### Information supplied

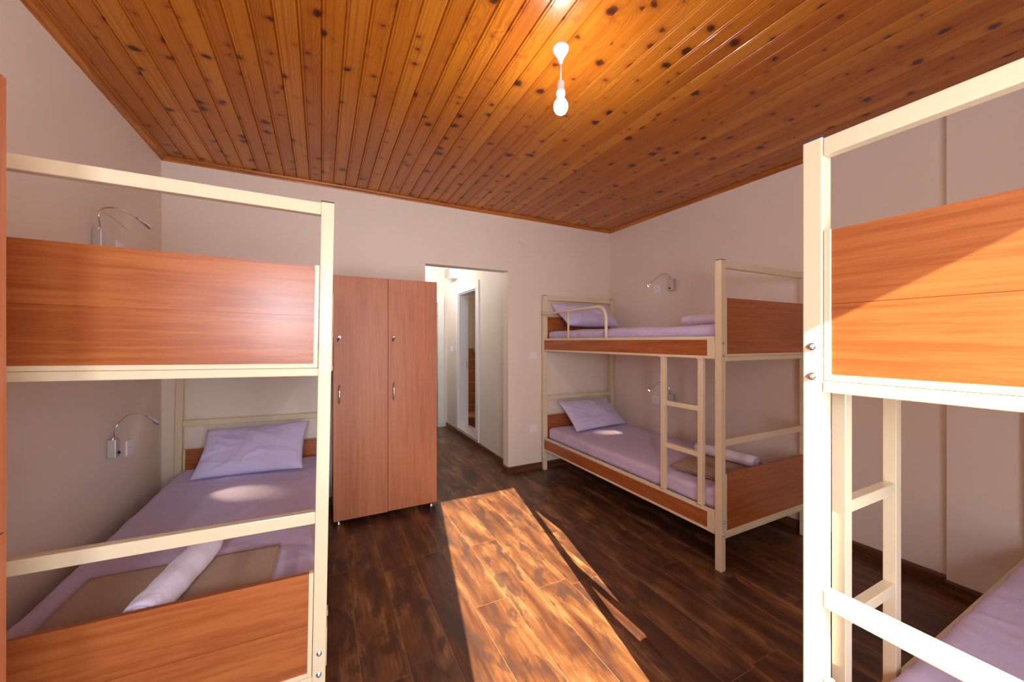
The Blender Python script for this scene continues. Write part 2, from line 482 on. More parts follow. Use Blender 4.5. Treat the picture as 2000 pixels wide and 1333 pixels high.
struct('trim_2', run_y(YN, YB, XL, XL, CE, corm), M['moulding_y'], 'pine moulding along the left wall under the ceiling')
struct('trim_3', run_y(0.76, YB, XR1, XR0, CE, cor), M['moulding_y'], 'pine moulding along the right wall under the ceiling')
struct('trim_4', run_y(YN, 0.76, XP + 0.0, XP + 0.0, CE, cor), M['moulding_y'], 'pine moulding above the stepped right wall')
bb = [(0, 0), (-0.014, 0), (-0.014, 0.050), (-0.010, 0.060), (0, 0.062)]
bbm = [(-p[0], p[1]) for p in bb]
struct('baseboard_back', run_x(XL, DX0, YB, 0, bb), M['skirt_x'])
struct('baseboard_back_right', run_x(DX1 - 0.010, XR0, YB, 0, bb), M['skirt_x'])
struct('baseboard_left', run_y(YN, YB, XL, XL, 0, bbm), M['skirt_y'])
struct('baseboard_right', run_y(0.762, YB, XR1, XR0, 0, bb), M['skirt_y'])
struct('baseboard_right_near', run_y(YN, 0.764, XP, XP, 0, bb), M['skirt_y'])
struct('baseboard_jamb', run_y(YB - 0.012, YB + JT, DX1, DX1, 0, bb), M['skirt_y'])

# hallway beyond the doorway
SD0, SD1, SDH = 4.474, 5.178, 2.00                  # side door opening in the hallway right wall
JD = 0.14
struct('wall_hall_left', boxes((HX0 - 0.1, HX0, YB + JT, HY, 0, CE)), M['hall_wall'])
struct('wall_hall_right', boxes((HX1, HX1 + JD, YB + JT, SD0, 0, CE), (HX1, HX1 + JD, SD1, HY, 0, CE), (HX1, HX1 + JD, SD0, SD1, SDH, CE)), M['hall_wall'])
struct('wall_hall_end', boxes((HX0 - 0.1, 0.86, HY, HY + 0.12, 0, CE), (1.62, HX1 + 0.3, HY, HY + 0.12, 0, CE), (0.86, 1.62, HY, HY + 0.12, 1.93, CE)), M['hall_wall'])
struct('ceiling_hall', boxes((HX0 - 0.1, 3.2, YB + JT, HY + 1.2, CE - 0.03, CE + 0.1)), M['hall_wall'])
struct('baseboard_hall_right', run_y(YB + JT, SD0 - 0.07, HX1, HX1, 0, bb), M['skirt_y'])
struct('baseboard_hall_far', run_y(SD0 - 0.07, HY, HX1, HX1, 0, bb), M['skirt_y'])
# door frame at the end of the hallway with its dark leaf ajar
f = struct('door_2', boxes((1.605, 1.70, HY - 0.022, HY, 0, 2.02), (0.78, 0.875, HY - 0.022, HY, 0, 2.02), (0.875, 1.605, HY - 0.022, HY, 1.92, 2.02),
                           (1.606, 1.625, HY, HY + 0.12, 0, 1.925), (0.855, 0.875, HY, HY + 0.12, 0, 1.925), (0.875, 1.605, HY, HY + 0.12, 1.905, 1.925), bev=0.003), M['white_door'])
obj('door_leaf', boxes((0.876, 1.604, HY + 0.07, HY + 0.11, 0.01, 1.90)), laminate('dark_door', 2, (0.10, 0.055, 0.02), (0.16, 0.09, 0.04)), f)
# side door to the bathroom
f = struct('door_3', boxes((HX1 - 0.018, HX1, SD1 - 0.005, SD1 + 0.075, 0.10, 2.092), (HX1 - 0.018, HX1, SD0 - 0.095, SD0 + 0.005, 0.07, 2.092), (HX1 - 0.018, HX1, SD0 + 0.005, SD1 - 0.005, SDH - 0.005, 2.092),
                           (HX1, HX1 + JD, SD1 - 0.02, SD1, 0.10, SDH), (HX1, HX1 + JD, SD0, SD0 + 0.02, 0.10, SDH), (HX1, HX1 + JD, SD0 + 0.02, SD1 - 0.02, SDH - 0.02, SDH), bev=0.002), M['white_door'])
obj('strike_plate', boxes((HX1 + 0.108, HX1 + 0.128, SD1 - 0.0225, SD1 - 0.02, 0.95, 1.04)), M['brushed'], f)
struct('door_3_threshold', boxes((HX1 - 0.02, HX1 + JD + 0.05, SD0 - 0.09, SD1 + 0.07, 0.062, 0.10), bev=0.003), M['marble'])
struct('floor_bathroom', boxes((HX1 + JD, 3.2, 4.0, HY + 1.1, 0.0, 0.085)), M['tiles'])
struct('wall_bathroom_far', boxes((HX1 + 0.02, 3.2, 6.35, 6.45, 0, CE)), M['bath_paint'])
struct('wall_bathroom_near', boxes((HX1 + JD, 3.2, 3.95, 4.0, 0, CE)), M['bath_paint'])
struct('wall_bathroom_right', boxes((3.1, 3.2, 4.0, 6.4, 0, CE)), M['bath_paint'])
struct('trim_5', boxes((HX1 + JD, 3.1, 6.33, 6.35, 0.085, 1.12), (2.30, 2.40, 6.325, 6.35, 1.12, 1.20)), M['tiles'], 'brown tiled dado on the bathroom wall')
light('bathroom_lamp', 'POINT', 0.45, (1.0, 0.80, 0.55), (2.5, 5.3, 2.4), shadow_soft_size=0.1)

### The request
Copy out the listing exactly as it stands, but not the pictures.

### Written answer
The Blender Python script for this scene continues. Write part 2, from line 482 on. More parts follow. Use Blender 4.5. Treat the picture as 2000 pixels wide and 1333 pixels high.
struct('trim_2', run_y(YN, YB, XL, XL, CE, corm), M['moulding_y'], 'pine moulding along the left wall under the ceiling')
struct('trim_3', run_y(0.76, YB, XR1, XR0, CE, cor), M['moulding_y'], 'pine moulding along the right wall under the ceiling')
struct('trim_4', run_y(YN, 0.76, XP + 0.0, XP + 0.0, CE, cor), M['moulding_y'], 'pine moulding above the stepped right wall')
bb = [(0, 0), (-0.014, 0), (-0.014, 0.050), (-0.010, 0.060), (0, 0.062)]
bbm = [(-p[0], p[1]) for p in bb]
struct('baseboard_back', run_x(XL, DX0, YB, 0, bb), M['skirt_x'])
struct('baseboard_back_right', run_x(DX1 - 0.010, XR0, YB, 0, bb), M['skirt_x'])
struct('baseboard_left', run_y(YN, YB, XL, XL, 0, bbm), M['skirt_y'])
struct('baseboard_right', run_y(0.762, YB, XR1, XR0, 0, bb), M['skirt_y'])
struct('baseboard_right_near', run_y(YN, 0.764, XP, XP, 0, bb), M['skirt_y'])
struct('baseboard_jamb', run_y(YB - 0.012, YB + JT, DX1, DX1, 0, bb), M['skirt_y'])

# hallway beyond the doorway
SD0, SD1, SDH = 4.474, 5.178, 2.00                  # side door opening in the hallway right wall
JD = 0.14
struct('wall_hall_left', boxes((HX0 - 0.1, HX0, YB + JT, HY, 0, CE)), M['hall_wall'])
struct('wall_hall_right', boxes((HX1, HX1 + JD, YB + JT, SD0, 0, CE), (HX1, HX1 + JD, SD1, HY, 0, CE), (HX1, HX1 + JD, SD0, SD1, SDH, CE)), M['hall_wall'])
struct('wall_hall_end', boxes((HX0 - 0.1, 0.86, HY, HY + 0.12, 0, CE), (1.62, HX1 + 0.3, HY, HY + 0.12, 0, CE), (0.86, 1.62, HY, HY + 0.12, 1.93, CE)), M['hall_wall'])
struct('ceiling_hall', boxes((HX0 - 0.1, 3.2, YB + JT, HY + 1.2, CE - 0.03, CE + 0.1)), M['hall_wall'])
struct('baseboard_hall_right', run_y(YB + JT, SD0 - 0.07, HX1, HX1, 0, bb), M['skirt_y'])
struct('baseboard_hall_far', run_y(SD0 - 0.07, HY, HX1, HX1, 0, bb), M['skirt_y'])
# door frame at the end of the hallway with its dark leaf ajar
f = struct('door_2', boxes((1.605, 1.70, HY - 0.022, HY, 0, 2.02), (0.78, 0.875, HY - 0.022, HY, 0, 2.02), (0.875, 1.605, HY - 0.022, HY, 1.92, 2.02),
                           (1.606, 1.625, HY, HY + 0.12, 0, 1.925), (0.855, 0.875, HY, HY + 0.12, 0, 1.925), (0.875, 1.605, HY, HY + 0.12, 1.905, 1.925), bev=0.003), M['white_door'])
obj('door_leaf', boxes((0.876, 1.604, HY + 0.07, HY + 0.11, 0.01, 1.90)), laminate('dark_door', 2, (0.10, 0.055, 0.02), (0.16, 0.09, 0.04)), f)
# side door to the bathroom
f = struct('door_3', boxes((HX1 - 0.018, HX1, SD1 - 0.005, SD1 + 0.075, 0.10, 2.092), (HX1 - 0.018, HX1, SD0 - 0.095, SD0 + 0.005, 0.07, 2.092), (HX1 - 0.018, HX1, SD0 + 0.005, SD1 - 0.005, SDH - 0.005, 2.092),
                           (HX1, HX1 + JD, SD1 - 0.02, SD1, 0.10, SDH), (HX1, HX1 + JD, SD0, SD0 + 0.02, 0.10, SDH), (HX1, HX1 + JD, SD0 + 0.02, SD1 - 0.02, SDH - 0.02, SDH), bev=0.002), M['white_door'])
obj('strike_plate', boxes((HX1 + 0.108, HX1 + 0.128, SD1 - 0.0225, SD1 - 0.02, 0.95, 1.04)), M['brushed'], f)
struct('door_3_threshold', boxes((HX1 - 0.02, HX1 + JD + 0.05, SD0 - 0.09, SD1 + 0.07, 0.062, 0.10), bev=0.003), M['marble'])
struct('floor_bathroom', boxes((HX1 + JD, 3.2, 4.0, HY + 1.1, 0.0, 0.085)), M['tiles'])
struct('wall_bathroom_far', boxes((HX1 + 0.02, 3.2, 6.35, 6.45, 0, CE)), M['bath_paint'])
struct('wall_bathroom_near', boxes((HX1 + JD, 3.2, 3.95, 4.0, 0, CE)), M['bath_paint'])
struct('wall_bathroom_right', boxes((3.1, 3.2, 4.0, 6.4, 0, CE)), M['bath_paint'])
struct('trim_5', boxes((HX1 + JD, 3.1, 6.33, 6.35, 0.085, 1.12), (2.30, 2.40, 6.325, 6.35, 1.12, 1.20)), M['tiles'], 'brown tiled dado on the bathroom wall')
light('bathroom_lamp', 'POINT', 0.45, (1.0, 0.80, 0.55), (2.5, 5.3, 2.4), shadow_soft_size=0.1)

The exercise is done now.